In my half century of forestry work- most of that challenging forest policies in Wokeachusetts, whenever I challenged them, they said I should learn to be more “polite and professional”. My challenges usually started off polite- then when ignored, I got far less polite. For my challenges, they twice tried to bust me with the state’s forester license board- with no luck of course. My lawyer (old friend), the ACLU, and myself- reminded them of the first amendment.

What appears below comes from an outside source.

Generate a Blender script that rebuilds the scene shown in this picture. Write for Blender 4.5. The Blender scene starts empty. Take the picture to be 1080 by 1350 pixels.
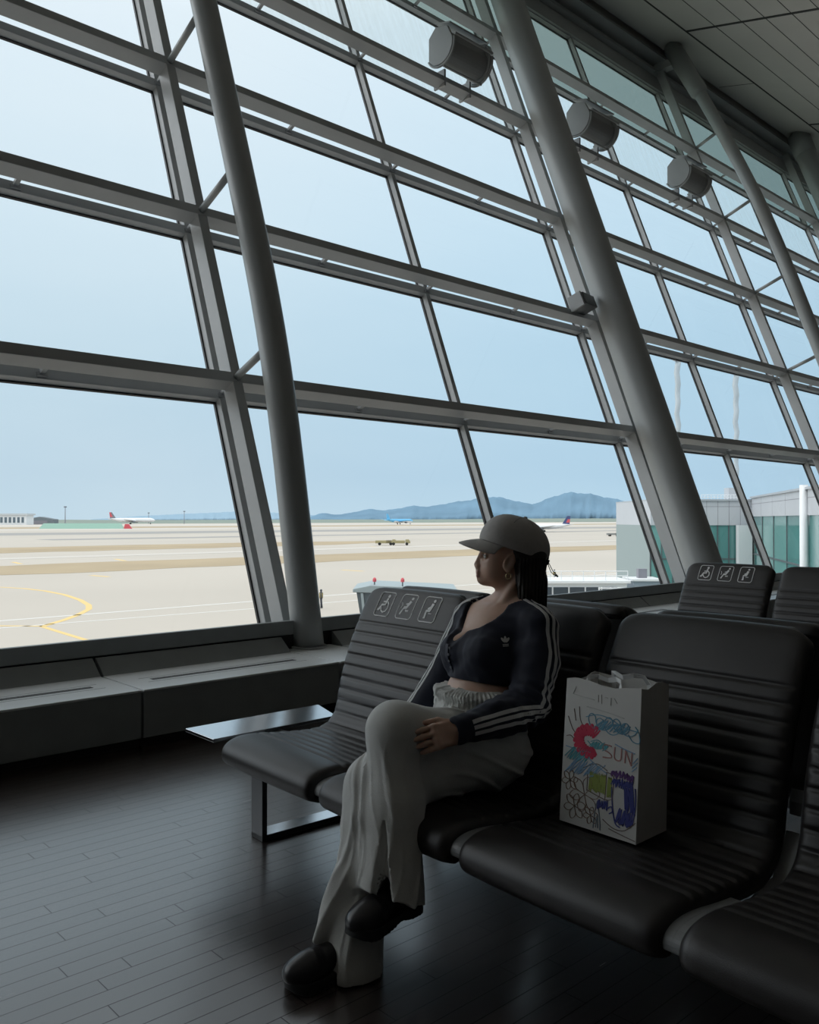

Don’t such folks recall what Socrates said on this topic?

Drake
Reply to  Joseph Zorzin
December 23, 2023 9:21 am

So it looks like WE ARE ALL GONNA D!E!!!!

Or not.

William Howard
December 23, 2023 7:09 am

As a former head of the UNIPCC stated the goal of the environmental movement is the destruction of capitalism – global warming is just the means to delude the masses

Joseph Zorzin
Reply to  William Howard
December 23, 2023 8:53 am

They fail to recall that the Soviet Union had a terrible environmental record. Proper capitalist theory supports defending the environment in a way that is cost effective.

Kevin Kilty
Reply to  Joseph Zorzin
December 23, 2023 12:02 pm

You and I may recall such, but we are old guys who saw it all in real time. The majority of voters quite possibly have never even heard about this thus cannot recall it. Such are the successes of education over the past 40 years.

abolition man
Reply to  Kevin Kilty
December 23, 2023 4:41 pm

“The successes of education over the past forty years…” have been to create a large pool of semi-literate puppets who think emotionally far more than logically, and are highly susceptible to psychological persuasion and mental illness!
Our Sisyphean task is to not just enlighten these poor deluded dolts, but to teach them how to think for themselves so that they can eventually acquire all the learning they were deprived in their “education!” This is truly the Age of Propaganda, and the KlimateKultKabuki Hoax is just one of the numerous tools used to delude and impoverish humanity!

general custer
December 23, 2023 8:20 am

Energy is not for conserving; it is for unleashing to serve us, to make our lives better,

Ultimately, energy is a replacement for the use of human muscle to accomplish work, to move bigger things farther, so humans then have the freedom to do other things. The domestication of fire was probably the first instance of humans using an outside energy source for their own benefit but in reality it was preceded by the food they eat. The energy supplied by food, like all energy transactions, must be more than the energy expended to acquire it. This is true across the spectrum of energy bargains.
The arithmetic of energy could mean that the “cost” of its use in a given application could be more than the benefit, however that may be determined. We live in a technological era in which there’s so much energy availability and potential that energy cost can be passed on into the unpredictable future, just as governments borrow money that their grandchildren will be required to repay in the unlikely event that those governments survive.
Climate paranoia is a silly affliction which doesn’t recognize the fact that the slight increase in temperature at times and places is in reality a bonus in terms of the energy transaction. Less energy will be needed to maintain and expand the current standard of living. The cost to change this formula would be far in excess of any benefit received.